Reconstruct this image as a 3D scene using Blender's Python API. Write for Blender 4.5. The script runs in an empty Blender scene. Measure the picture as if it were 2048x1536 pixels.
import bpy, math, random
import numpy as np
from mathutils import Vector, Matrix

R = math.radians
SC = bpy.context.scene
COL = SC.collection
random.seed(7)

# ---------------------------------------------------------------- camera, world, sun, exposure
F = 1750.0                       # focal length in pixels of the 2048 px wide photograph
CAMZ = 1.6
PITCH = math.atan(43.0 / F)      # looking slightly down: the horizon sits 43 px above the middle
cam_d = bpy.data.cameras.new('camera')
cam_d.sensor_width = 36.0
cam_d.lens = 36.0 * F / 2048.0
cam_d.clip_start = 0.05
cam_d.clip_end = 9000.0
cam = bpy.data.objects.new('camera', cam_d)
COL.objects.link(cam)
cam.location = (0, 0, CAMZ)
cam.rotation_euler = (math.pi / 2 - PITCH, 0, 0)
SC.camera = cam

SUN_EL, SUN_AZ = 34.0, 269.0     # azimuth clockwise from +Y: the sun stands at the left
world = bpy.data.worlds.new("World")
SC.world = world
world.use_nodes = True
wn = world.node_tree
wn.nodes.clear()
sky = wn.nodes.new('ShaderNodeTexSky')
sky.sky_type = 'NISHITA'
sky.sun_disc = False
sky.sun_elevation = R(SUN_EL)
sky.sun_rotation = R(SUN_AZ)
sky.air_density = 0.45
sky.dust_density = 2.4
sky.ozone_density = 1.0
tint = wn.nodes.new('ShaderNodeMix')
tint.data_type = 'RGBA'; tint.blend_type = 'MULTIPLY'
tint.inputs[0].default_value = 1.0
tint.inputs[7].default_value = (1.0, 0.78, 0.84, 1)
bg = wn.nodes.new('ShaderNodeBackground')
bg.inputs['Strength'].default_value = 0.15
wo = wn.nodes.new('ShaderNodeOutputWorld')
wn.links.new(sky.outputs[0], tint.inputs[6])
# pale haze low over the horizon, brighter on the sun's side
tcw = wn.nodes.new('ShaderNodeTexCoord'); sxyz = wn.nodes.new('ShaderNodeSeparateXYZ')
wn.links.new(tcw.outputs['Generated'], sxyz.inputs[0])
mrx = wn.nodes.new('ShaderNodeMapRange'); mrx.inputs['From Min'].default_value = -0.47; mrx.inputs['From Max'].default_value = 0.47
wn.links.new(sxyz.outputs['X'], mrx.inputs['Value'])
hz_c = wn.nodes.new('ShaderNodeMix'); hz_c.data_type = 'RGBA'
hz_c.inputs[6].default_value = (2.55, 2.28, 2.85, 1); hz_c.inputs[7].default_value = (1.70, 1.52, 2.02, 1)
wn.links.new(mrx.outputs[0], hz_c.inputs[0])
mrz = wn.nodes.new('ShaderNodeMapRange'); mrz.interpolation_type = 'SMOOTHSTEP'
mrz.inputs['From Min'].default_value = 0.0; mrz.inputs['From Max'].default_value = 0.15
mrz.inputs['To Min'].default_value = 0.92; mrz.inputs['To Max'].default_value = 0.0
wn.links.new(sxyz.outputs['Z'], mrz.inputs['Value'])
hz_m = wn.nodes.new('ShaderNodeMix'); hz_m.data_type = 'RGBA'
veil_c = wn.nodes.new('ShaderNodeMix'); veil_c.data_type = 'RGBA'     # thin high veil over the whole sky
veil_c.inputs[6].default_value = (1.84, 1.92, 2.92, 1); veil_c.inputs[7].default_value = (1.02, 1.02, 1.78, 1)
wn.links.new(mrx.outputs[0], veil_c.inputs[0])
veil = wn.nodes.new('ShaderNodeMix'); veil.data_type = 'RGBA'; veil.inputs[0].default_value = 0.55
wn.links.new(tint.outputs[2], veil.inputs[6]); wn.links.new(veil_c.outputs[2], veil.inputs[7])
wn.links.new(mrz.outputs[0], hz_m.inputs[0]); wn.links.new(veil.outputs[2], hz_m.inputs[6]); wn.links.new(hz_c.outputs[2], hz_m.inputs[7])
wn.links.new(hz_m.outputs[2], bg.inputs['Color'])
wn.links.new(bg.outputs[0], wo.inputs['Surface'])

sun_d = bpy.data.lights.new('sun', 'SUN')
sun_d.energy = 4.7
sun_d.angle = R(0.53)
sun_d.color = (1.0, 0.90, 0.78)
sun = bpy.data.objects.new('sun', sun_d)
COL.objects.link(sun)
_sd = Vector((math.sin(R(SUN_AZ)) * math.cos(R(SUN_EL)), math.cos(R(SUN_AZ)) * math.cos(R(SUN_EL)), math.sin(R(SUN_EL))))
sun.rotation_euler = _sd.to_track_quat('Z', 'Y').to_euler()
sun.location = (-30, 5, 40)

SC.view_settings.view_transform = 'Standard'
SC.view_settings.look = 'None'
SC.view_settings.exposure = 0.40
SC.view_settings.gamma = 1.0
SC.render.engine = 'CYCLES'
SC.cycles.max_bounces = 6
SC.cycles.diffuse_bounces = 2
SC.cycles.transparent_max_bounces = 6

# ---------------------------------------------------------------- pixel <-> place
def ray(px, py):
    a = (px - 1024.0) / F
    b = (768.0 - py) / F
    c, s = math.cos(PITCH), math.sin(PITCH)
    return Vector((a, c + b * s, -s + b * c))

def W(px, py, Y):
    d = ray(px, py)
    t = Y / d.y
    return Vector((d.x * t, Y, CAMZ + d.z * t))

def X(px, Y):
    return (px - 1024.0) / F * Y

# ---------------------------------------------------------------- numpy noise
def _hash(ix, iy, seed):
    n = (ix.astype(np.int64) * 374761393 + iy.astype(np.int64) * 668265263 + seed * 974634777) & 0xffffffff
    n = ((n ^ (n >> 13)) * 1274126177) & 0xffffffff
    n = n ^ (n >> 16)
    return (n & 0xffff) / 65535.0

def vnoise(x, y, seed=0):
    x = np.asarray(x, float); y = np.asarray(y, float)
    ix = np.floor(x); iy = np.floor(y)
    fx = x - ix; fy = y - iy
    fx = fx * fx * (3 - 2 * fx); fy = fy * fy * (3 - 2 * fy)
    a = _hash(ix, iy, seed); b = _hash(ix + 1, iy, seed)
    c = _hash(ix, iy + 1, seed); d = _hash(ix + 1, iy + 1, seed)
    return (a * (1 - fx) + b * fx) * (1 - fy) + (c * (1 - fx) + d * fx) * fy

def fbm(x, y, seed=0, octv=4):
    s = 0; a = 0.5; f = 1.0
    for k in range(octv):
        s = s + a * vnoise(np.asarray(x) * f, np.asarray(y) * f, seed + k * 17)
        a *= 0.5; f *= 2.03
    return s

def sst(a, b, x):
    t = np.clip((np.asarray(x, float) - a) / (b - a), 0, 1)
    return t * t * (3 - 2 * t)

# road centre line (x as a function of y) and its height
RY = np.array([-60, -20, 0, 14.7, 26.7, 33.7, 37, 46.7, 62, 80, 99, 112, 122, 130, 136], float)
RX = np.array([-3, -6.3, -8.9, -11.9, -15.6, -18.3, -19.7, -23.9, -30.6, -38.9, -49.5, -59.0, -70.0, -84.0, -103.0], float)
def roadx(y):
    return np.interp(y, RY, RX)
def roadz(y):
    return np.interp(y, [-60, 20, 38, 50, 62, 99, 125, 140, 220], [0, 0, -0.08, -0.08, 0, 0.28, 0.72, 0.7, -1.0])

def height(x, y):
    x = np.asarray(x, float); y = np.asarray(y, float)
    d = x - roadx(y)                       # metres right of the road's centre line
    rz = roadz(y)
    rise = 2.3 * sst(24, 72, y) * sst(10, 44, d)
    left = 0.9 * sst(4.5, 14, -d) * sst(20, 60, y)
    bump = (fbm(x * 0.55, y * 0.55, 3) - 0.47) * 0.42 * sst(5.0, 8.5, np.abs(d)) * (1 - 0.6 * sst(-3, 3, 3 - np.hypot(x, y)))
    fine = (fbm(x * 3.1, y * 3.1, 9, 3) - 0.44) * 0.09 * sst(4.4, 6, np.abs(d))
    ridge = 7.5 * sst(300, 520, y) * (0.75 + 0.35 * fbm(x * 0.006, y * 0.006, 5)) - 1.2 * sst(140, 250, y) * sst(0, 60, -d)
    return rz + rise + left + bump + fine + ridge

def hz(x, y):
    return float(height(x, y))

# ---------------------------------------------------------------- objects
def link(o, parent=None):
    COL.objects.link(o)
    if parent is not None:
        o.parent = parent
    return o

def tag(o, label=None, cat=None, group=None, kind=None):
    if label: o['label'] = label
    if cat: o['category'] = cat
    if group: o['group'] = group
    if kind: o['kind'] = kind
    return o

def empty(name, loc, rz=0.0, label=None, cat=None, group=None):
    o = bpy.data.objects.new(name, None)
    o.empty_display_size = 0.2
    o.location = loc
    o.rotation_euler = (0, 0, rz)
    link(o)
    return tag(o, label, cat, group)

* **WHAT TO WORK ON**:
Exactly as written, please reproduce the lines from the first line of the data to the line containing "SC.camera = cam", inclusive, and nothing else.

* **THE RESPONSE**:
Reconstruct this image as a 3D scene using Blender's Python API. Write for Blender 4.5. The script runs in an empty Blender scene. Measure the picture as if it were 2048x1536 pixels.
import bpy, math, random
import numpy as np
from mathutils import Vector, Matrix

R = math.radians
SC = bpy.context.scene
COL = SC.collection
random.seed(7)

# ---------------------------------------------------------------- camera, world, sun, exposure
F = 1750.0                       # focal length in pixels of the 2048 px wide photograph
CAMZ = 1.6
PITCH = math.atan(43.0 / F)      # looking slightly down: the horizon sits 43 px above the middle
cam_d = bpy.data.cameras.new('camera')
cam_d.sensor_width = 36.0
cam_d.lens = 36.0 * F / 2048.0
cam_d.clip_start = 0.05
cam_d.clip_end = 9000.0
cam = bpy.data.objects.new('camera', cam_d)
COL.objects.link(cam)
cam.location = (0, 0, CAMZ)
cam.rotation_euler = (math.pi / 2 - PITCH, 0, 0)
SC.camera = cam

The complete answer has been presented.